══ DATA BLOCK ══
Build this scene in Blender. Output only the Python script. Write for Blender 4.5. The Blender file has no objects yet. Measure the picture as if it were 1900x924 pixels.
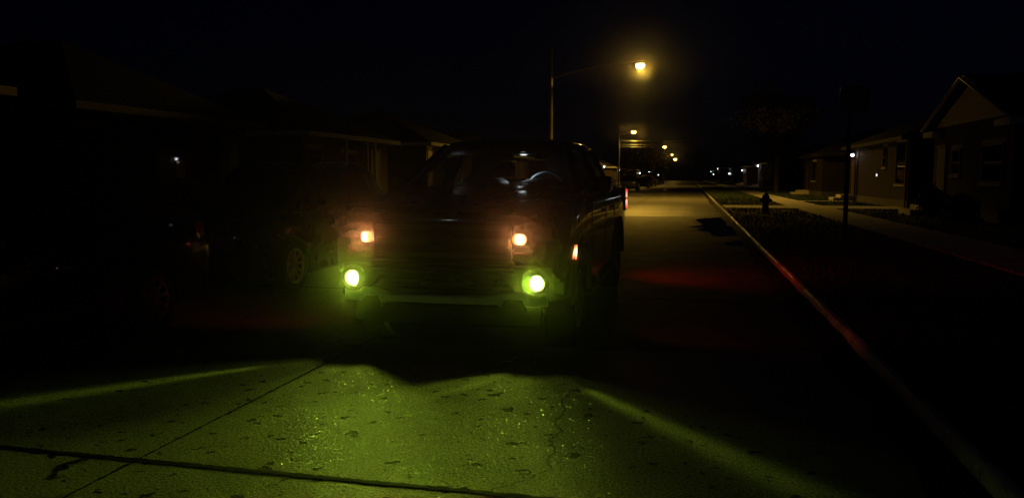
import bpy, bmesh, math, random
from mathutils import Vector, Matrix
R = math.radians
PI = math.pi
rng = random.Random(7)
scene = bpy.context.scene
COL = scene.collection

# ------------------------------------------------------------------ materials
MATS = {}
def nmat(name):
    m = bpy.data.materials.new(name); m.use_nodes = True
    nt = m.node_tree
    return m, nt, nt.nodes.get('Principled BSDF'), nt.nodes, nt.links

def mat(name, col, rough=.5, metal=0., var=.15, scale=6., coat=0., bump=0., bscale=60., emit=None, estr=0., spec=.5):
    """plain surface whose colour and gloss drift with two noises"""
    if name in MATS: return MATS[name]
    m, nt, b, N, L = nmat(name)
    tc = N.new('ShaderNodeTexCoord')
    n1 = N.new('ShaderNodeTexNoise'); n1.inputs['Scale'].default_value = scale; n1.inputs['Detail'].default_value = 6
    L.new(tc.outputs['Object'], n1.inputs['Vector'])
    rp = N.new('ShaderNodeValToRGB')
    rp.color_ramp.elements[0].position = .3; rp.color_ramp.elements[1].position = .7
    rp.color_ramp.elements[0].color = [c*(1-var) for c in col] + [1]
    rp.color_ramp.elements[1].color = [min(1, c*(1+var)) for c in col] + [1]
    L.new(n1.outputs['Fac'], rp.inputs['Fac']); L.new(rp.outputs['Color'], b.inputs['Base Color'])
    mr = N.new('ShaderNodeMapRange')
    mr.inputs['To Min'].default_value = max(.02, rough*.8); mr.inputs['To Max'].default_value = min(1, rough*1.2)
    L.new(n1.outputs['Fac'], mr.inputs['Value']); L.new(mr.outputs['Result'], b.inputs['Roughness'])
    b.inputs['Metallic'].default_value = metal
    b.inputs['Coat Weight'].default_value = coat
    b.inputs['Coat Roughness'].default_value = .06
    b.inputs['Specular IOR Level'].default_value = spec
    if emit:
        b.inputs['Emission Color'].default_value = list(emit) + [1]; b.inputs['Emission Strength'].default_value = estr
    if bump:
        n2 = N.new('ShaderNodeTexNoise'); n2.inputs['Scale'].default_value = bscale; n2.inputs['Detail'].default_value = 4
        L.new(tc.outputs['Object'], n2.inputs['Vector'])
        bp = N.new('ShaderNodeBump'); bp.inputs['Strength'].default_value = bump; bp.inputs['Distance'].default_value = .01
        L.new(n2.outputs['Fac'], bp.inputs['Height']); L.new(bp.outputs['Normal'], b.inputs['Normal'])
    MATS[name] = m
    return m

def lamp_mat(name, core, rim, r0, r1):
    """glowing lens: hot in the middle of the reflector, weaker to its rim (object space radius)"""
    if name in MATS: return MATS[name]
    m, nt, b, N, L = nmat(name)
    tc = N.new('ShaderNodeTexCoord'); ln = N.new('ShaderNodeVectorMath'); ln.operation = 'LENGTH'
    L.new(tc.outputs['Object'], ln.inputs[0])
    mr = N.new('ShaderNodeMapRange'); mr.interpolation_type = 'SMOOTHSTEP'
    mr.inputs['From Min'].default_value = r0; mr.inputs['From Max'].default_value = r1
    L.new(ln.outputs['Value'], mr.inputs['Value'])
    mx = N.new('ShaderNodeMix'); mx.data_type = 'RGBA'
    mx.inputs[6].default_value = list(core) + [1]; mx.inputs[7].default_value = list(rim) + [1]
    L.new(mr.outputs['Result'], mx.inputs[0])
    em = N.new('ShaderNodeEmission'); L.new(mx.outputs[2], em.inputs['Color'])
    N.remove(b); L.new(em.outputs[0], N.get('Material Output').inputs['Surface'])
    m.cycles.emission_sampling = 'NONE'     # the lamp objects beside these lenses do the lighting
    MATS[name] = m
    return m

def glass(name, tint=(.9, .93, .92), refl=.12):
    if name in MATS: return MATS[name]
    m, nt, b, N, L = nmat(name)
    N.remove(b)
    t = N.new('ShaderNodeBsdfTransparent'); t.inputs[0].default_value = list(tint) + [1]
    g = N.new('ShaderNodeBsdfGlossy'); g.inputs['Roughness'].default_value = .10
    lw = N.new('ShaderNodeLayerWeight'); lw.inputs['Blend'].default_value = .25
    ad = N.new('ShaderNodeMath'); ad.operation = 'MULTIPLY_ADD'; ad.inputs[1].default_value = .55; ad.inputs[2].default_value = refl*.3
    L.new(lw.outputs['Fresnel'], ad.inputs[0])
    mx = N.new('ShaderNodeMixShader')
    L.new(ad.outputs[0], mx.inputs[0]); L.new(t.outputs[0], mx.inputs[1]); L.new(g.outputs[0], mx.inputs[2])
    L.new(mx.outputs[0], N.get('Material Output').inputs['Surface'])
    MATS[name] = m
    return m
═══
Where a line holds "objects", copy that line.

Build this scene in Blender. Output only the Python script. Write for Blender 4.5. The Blender file has no objects yet. Measure the picture as if it were 1900x924 pixels.
    m.cycles.emission_sampling = 'NONE'     # the lamp objects beside these lenses do the lighting